26. A furnace comprising an internal combustion zone and comprising at least one assembly as claimed in claim 1 for injecting a gaseous combustion agent into the internal combustion zone of the furnace, which gaseous combustion agent is selected from gaseous fuels and gaseous oxidants.

27. The furnace as claimed in claim 26 comprising a plurality of assemblies, the furnace comprising a common control system that is connected to the pressure detector of each assembly and that is configured to control the regulating system of each assembly as a function of the gas pressure or of the variation in gas pressure detected by the pressure detector of said assembly.

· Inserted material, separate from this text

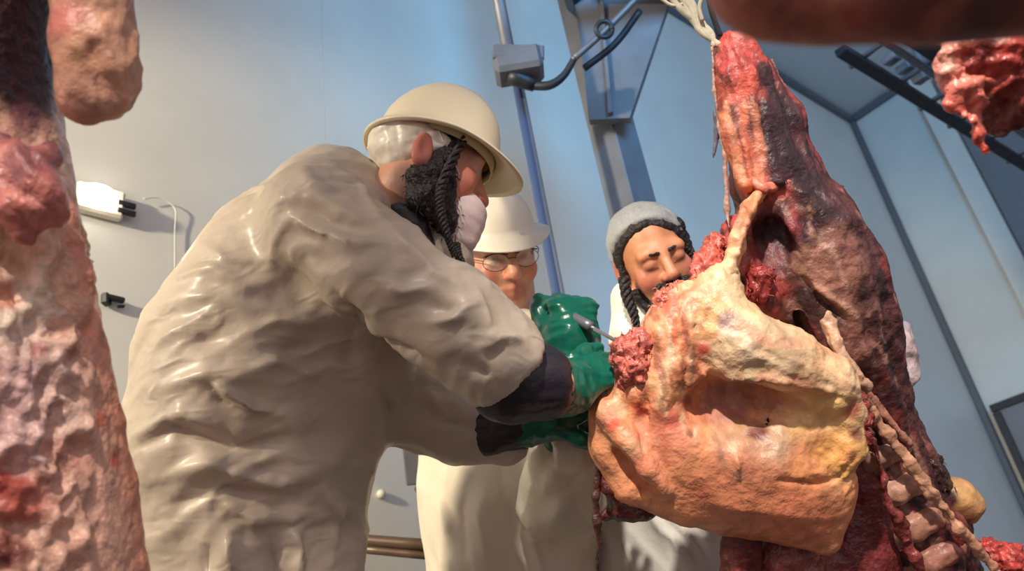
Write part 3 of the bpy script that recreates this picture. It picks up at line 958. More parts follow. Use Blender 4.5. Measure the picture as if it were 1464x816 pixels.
# hat, hair net, hair, beard, mask, collar
hard_hat(root1, Frame(f1(0, .016, .004), f1.R[:, 1], f1.R[:, 2], 0.97), M['hat_cream'], front=.166, back=.130, halfw=.114, rim=.022, top=.162, tilt=.10, lyb=.125, hw=.104)
hn = Sculpt([ell(f1(0, -.013, .026), (.081, .1005, .082), f1.R, k=.01), cut(f1(0, .0, -.012), f1.R @ np.array([0, .62, -.78])), cut(f1(0, 0, .024), f1.R @ np.array([0, .12, 1.0]))], .0048)
hn.push(.0025 * (ridged(hn.V * 40, 3) - .6))
hn.build('hair_net', M['hat_white'], root1)
h1 = Sculpt([cap(f1(s * .068, .018, .04), f1(s * .067, .024, -.03), .013, .014, DARK, .01) for s in (1,)], .0042); h1.push(.003 * (ridged(h1.V * 60, 3) - .4)); h1.build('hair', M['hair'], root1)
bd = []
for s in (-1, 1):
    bd += [cap(f1(s * .070, .018, -.015), f1(s * .062, .010, -.07), .011, .016, DARK, .02), cap(f1(s * .060, .010, -.072), f1(s * .040, .05, -.102), .017, .018, DARK, .02),
           cap(f1(s * .064, .034, -.035), f1(s * .057, .042, -.075), .010, .013, DARK, .015), cap(f1(s * .058, -.010, -.066), f1(s * .048, -.004, -.098), .014, .010, DARK, .02),
           cap(f1(s * .05, .01, -.095), f1(s * .044, .03, -.106), .014, .014, DARK, .02)]
bd += [cap(f1(.064, -.022, -.058), f1(.052, -.004, -.10), .013, .014, DARK, .02), cap(f1(.068, .012, .0), f1(.066, .004, -.05), .011, .015, DARK, .02)]
bd += [cap(f1(-.02, .062, -.108), f1(.02, .062, -.108), .022, .022, DARK, .02)]
B1 = Sculpt(bd, .0038)
B1.push(.004 * (ridged(B1.V * np.array([70, 70, 28]), 5) - .5))
bo = B1.build('beard', M['hair'], root1)
sel = np.where(B1.N @ UP < .5)[0][::7]
strands('beard_strands', M['hair'], bo, B1.V[sel], B1.N[sel] * .5 - f1.R[:, 2] * .6, .009, .0009, 420, (0, 0, -.003))
mk_ = [ell(f1(0, .082, -.074), (.052, .040, .046), f1.R, k=.01), rbox(f1(0, .092, -.088), (.030, .026, .046), f1.R @ np.array([[1, 0, 0], [0, math.cos(.12), -math.sin(.12)], [0, math.sin(.12), math.cos(.12)]]), .016, k=.03), rbox(f1(0, .1, .03), (.1, .1, .064), f1.R @ np.array([[1, 0, 0], [0, math.cos(-.35), -math.sin(-.35)], [0, math.sin(-.35), math.cos(-.35)]]), .004, k=.006, sub=True)]
K1 = Sculpt(mk_, .004)
zz = (K1.V - f1.o) @ f1.R[:, 2]
K1.V = relax(K1.V, K1.Q, 6); K1.refresh(); K1.push(.0004 * np.sin(zz * 300))
ko = K1.build('face_mask', M['mask'], root1)
tube('ear_loop', [f1(.05, .07, -.05), f1(.074, .03, -.015), f1(.086, -.012, .02)], .0015, M['mask'], ko, 6)
lock('side_lock', [f1(.078, .034, .03), P(632, 262, 1.295), P(630, 300, 1.29), P(640, 338, 1.29), P(650, 366, 1.295)], .0052, .0040, 8, M['hair'], root1)
lock('side_lock', [P(652, 348, 1.31), P(655, 364, 1.31), P(664, 386, 1.31), P(669, 410, 1.31)], .004, .0038, 4, M['hair'], root1)
sh = Sculpt(pchain([(620, 318, 1.40, 30), (634, 362, 1.385, 38), (625, 420, 1.38, 50), (560, 420, 1.40, 60)], WHITE, .03), .006)
sh.push(.0025 * (ridged(sh.V * 18, 2) - .6)); sh.build('shirt', M['coat_cloth'], root1)
vs = Sculpt(pchain([(566, 280, 1.36, 24), (586, 318, 1.345, 25), (602, 352, 1.335, 19), (611, 384, 1.325, 9)], DARK, .02), .005)
vs.push(.002 * (ridged(vs.V * 26, 2) - .6)); vs.build('vest_collar', M['black_cloth'], root1)

# ------------------------------------------------------------------ the man in glasses and white hard hat
f2 = Frame(P(712, 363, 2.04), camv(.30, -.16, .93), camv(-.24, .92, -.28), 1.12)
hip2 = P(735, 800, 1.98)
root2 = empty('person', (hip2[0], hip2[1], 0))
tag(root2, 'person in glasses and white hard hat holding a knife in a green glove', 'person')
SK2 = srgb(214, 160, 132)
b2 = make_body(f2, P(735, 490, 2.06), [(*P(735, 500, 2.06), .07), (*P(735, 600, 2.06), .13), (*P(735, 800, 2.0), .13), (*hip2, .12)],
               [[(*P(830, 560, 2.0), .05), (*P(806, 700, 1.72), .042), (*P(815, 560, 1.56), .03), (*P(815, 500, 1.55), .026)],
                [(*P(650, 560, 2.0), .05), (*P(625, 700, 2.0), .04), (*P(660, 800, 1.9), .03)]],
               hip2, unit(np.array([1, -.1, 0])), root2, SK2, srgb(208, 132, 112))
b2.mottle(50, .06)
b2.build('body', M['skin'], root2)
W2C = srgb(224, 214, 196)
c2 = pchain([(735, 530, 2.06, 82), (735, 620, 2.04, 118), (732, 720, 1.98, 122), (736, 820, 1.96, 122)], W2C, .06)
c2 += [cap(hip2, (hip2[0], hip2[1], .3), .17, .18, W2C, .06)]
c2 += pchain([(840, 560, 2.02, 60), (822, 640, 1.80, 58), (808, 700, 1.70, 60), (812, 645, 1.60, 52), (814, 616, 1.575, 50)], W2C, .03)
c2 += pchain([(650, 560, 2.02, 56), (640, 690, 1.95, 36), (680, 800, 1.86, 44), (700, 860, 1.84, 48)], W2C, .03)
c2 += pchain([(814, 596, 1.57, 40), (815, 560, 1.56, 46)], W2C, .004, True)
G2 = Sculpt(c2, .009)
Vn = G2.V
G2.push(.008 * (ridged(np.stack([Vn[:, 0] * 9, Vn[:, 1] * 9, Vn[:, 2] * 3.2], 1), 21) - .6))
G2.folds([([(780, 605), (800, 640), (795, 690)], 7, .016), ([(770, 630), (790, 670), (830, 690)], 6, -.016), ([(830, 610), (835, 650), (815, 700)], 7, .014), ([(850, 640), (825, 690), (780, 715)], 7, -.012), ([(845, 670), (860, 720), (840, 790)], 9, .016), ([(620, 680), (640, 740), (635, 815)], 9, -.016), ([(720, 640), (715, 700), (735, 760)], 9, -.014), ([(790, 730), (770, 770), (780, 815)], 9, .014), ([(690, 690), (680, 740), (690, 810)], 10, .018), ([(660, 690), (650, 750), (660, 810)], 9, -.016), ([(730, 690), (760, 750), (785, 815)], 8, .020), ([(700, 710), (740, 780), (760, 815)], 12, -.014),
          ([(780, 620), (775, 660), (765, 700)], 7, -.012), ([(790, 630), (792, 680), (775, 708), (810, 700)], 6, .010), ([(765, 770), (800, 735), (815, 715)], 6, .014), ([(820, 700), (830, 740), (850, 760)], 7, -.010),
          ([(640, 640), (625, 720), (640, 800)], 8, .012)], 2.6)
G2.build('coat', M['coat_cloth'], root2)
gp, T2 = hand_prims(P(824, 510, 1.555), camv(-.05, .93, -.1), camv(.30, .1, .9), -1,
                    [(1.35, 1.45, .9), (1.35, 1.5, .9), (1.35, 1.5, .9), (1.35, 1.5, .9)], 1.16, thumb=(.35, .85, -.45), fat=1.3)
GRN = srgb(10, 94, 76)
gp += pchain([(810, 606, 1.575, 46), (812, 560, 1.56, 42), (815, 515, 1.553, 36), (814, 480, 1.55, 36)], GRN, .02)
g2 = Sculpt(gp, .004)
g2.push(.004 * (ridged(np.stack([g2.V[:, 0] * 14, g2.V[:, 1] * 14, g2.V[:, 2] * 30], 1), 31) - .6))
g2.build('glove', M['glove'], root2)
hard_hat(root2, f2, M['hat_white'], front=.158, back=.12, halfw=.122, rim=.047, top=.152, tilt=-.05)
gls = to_mesh('glasses', np.zeros((0, 3)), [], None, root2)
gls.name = 'glasses'
ring = []
for s in (-1, 1):
    c = np.array([s * .034, .104, .0])
    ring.append(([f2(c[0] + .026 * math.cos(t) * (1 + .06 * math.cos(2 * t)), c[1] - abs(c[0] + .026 * math.cos(t)) * .16, c[2] + .019 * math.sin(t)) for t in np.linspace(0, 2 * math.pi, 20)], [.0009, .0009], 40))
    ring.append(([f2(s * .061, .094, .006), f2(s * .078, .05, .008), f2(s * .086, -.01, .008)], [.0012, .0012], 10))
    ring.append(([f2(s * .008, .103, .014), f2(s * .034, .102, .0195), f2(s * .06, .095, .014)], [.0016, .0016], 10))
ring.append(([f2(-.009, .105, .004), f2(0, .108, .007), f2(.009, .105, .004)], [.0009, .0009], 8))
bpy.data.objects.remove(gls, do_unlink=True)
gls = tubes('glasses', ring, M['black'], root2)
for s in (-1, 1):
    V = [f2(s * .034, .1, 0)] + [f2(s * .034 + .0255 * math.cos(t), .1045 - abs(s * .034 + .0255 * math.cos(t)) * .16, .0185 * math.sin(t)) for t in np.linspace(0, 2 * math.pi, 21)[:-1]]
    to_mesh('lens', V, [[0, 1 + k, 1 + (k + 1) % 20] for k in range(20)], M['glass'], gls)
hb = []
for s in (-1, 1):
    hb += [cap(f2(s * .078, -.02, .045), f2(s * .074, -.045, -.02), .016, .014, k=.02), cap(f2(s * .074, .005, .04), f2(s * .074, .008, -.005), .008, .006, k=.015)]
hb += [cap(f2(-.06, -.075, 0), f2(.06, -.075, 0), .03, .03, k=.02)]
H2 = Sculpt(hb, .005); H2.push(.004 * (ridged(H2.V * 60, 3) - .4)); H2.build('hair', M['hair_grey'], root2)
for s_ in (-1, 1):
    eb = Sculpt([cap(f2(s_ * .014, .096, .027), f2(s_ * .048, .083, .028), .0048, .0035, k=.004)], .003)
    eb.push(.0012 * ridged(eb.V * 140, 2)); eb.build('eyebrow', M['hair_grey'], root2)
sc2 = Sculpt(pchain([(700, 470, 2.0, 40), (755, 490, 1.98, 42), (800, 480, 2.02, 34)], W2C, .03), .007)
sc2.push(.003 * (ridged(sc2.V * 20, 2) - .6)); sc2.build('collar', M['coat_cloth'], root2)
# knife in his fist
kroot = empty('knife', P(866, 475, 1.52))
tag(kroot, 'slim steel knife pointing from the green fist into the meat', 'knife')
ka, kb = P(818, 452, 1.535), P(898, 497, 1.42)
kd = unit(kb - ka)
tube('handle', [ka - kd * .02, ka + kd * .055], [.009, .010], M['steel'], kroot, 12, 6)
Rk = frame_z(kd, camv(0, 0, 1))
k0 = ka + kd * .05
V = []
for t, w in ((0, .007), (.06, .007), (.10, .006), (.128, .0008)):
    for x, y in ((w, 0), (0, .0016), (-w, 0), (0, -.0016)):
        V.append(k0 + kd * t + Rk[:, 0] * x * .5 + Rk[:, 1] * y)
Fk = [[i * 4 + k, i * 4 + (k + 1) % 4, i * 4 + 4 + (k + 1) % 4, i * 4 + 4 + k] for i in range(3) for k in range(4)] + [[3, 2, 1, 0], [12, 13, 14, 15]]
to_mesh('blade', V, Fk, M['blade'], kroot, smooth=False)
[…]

28. A combustion method, wherein a gaseous combustion agent is injected into an internal combustion zone by means of an assembly as claimed in claim 1, which gaseous combustion agent is selected from gaseous fuels and oxidants, in which method:

the pressure detector of the assembly detects the gas pressure in the chamber of the assembly;

the system for regulating the assembly regulates the flow section of the at least one secondary passage; and

the system for controlling the assembly controls the system for regulating the assembly so that the flow section of the at least one secondary passage is regulated as a function of the pressure or of the variation in pressure detected by the pressure detector of the assembly.

29. The method as claimed in claim 28, wherein the control system controls the regulating system so that the gas pressure in the chamber is located in a predetermined pressure zone or so that the gas pressure in the chamber of the assembly corresponds to a value that is predetermined by regulating the flow section of the at least one secondary passage of the assembly.

30. The method as claimed in claim 28, wherein the gaseous combustion agent is a gaseous fuel selected from natural gas, biogas, propane, butane, the residual gases of steel-making or methane-reforming methods, hydrogen or any mixture of at least two of these gaseous fuels, or is a gaseous oxidant with an oxygen content of 21 to 100 vol %.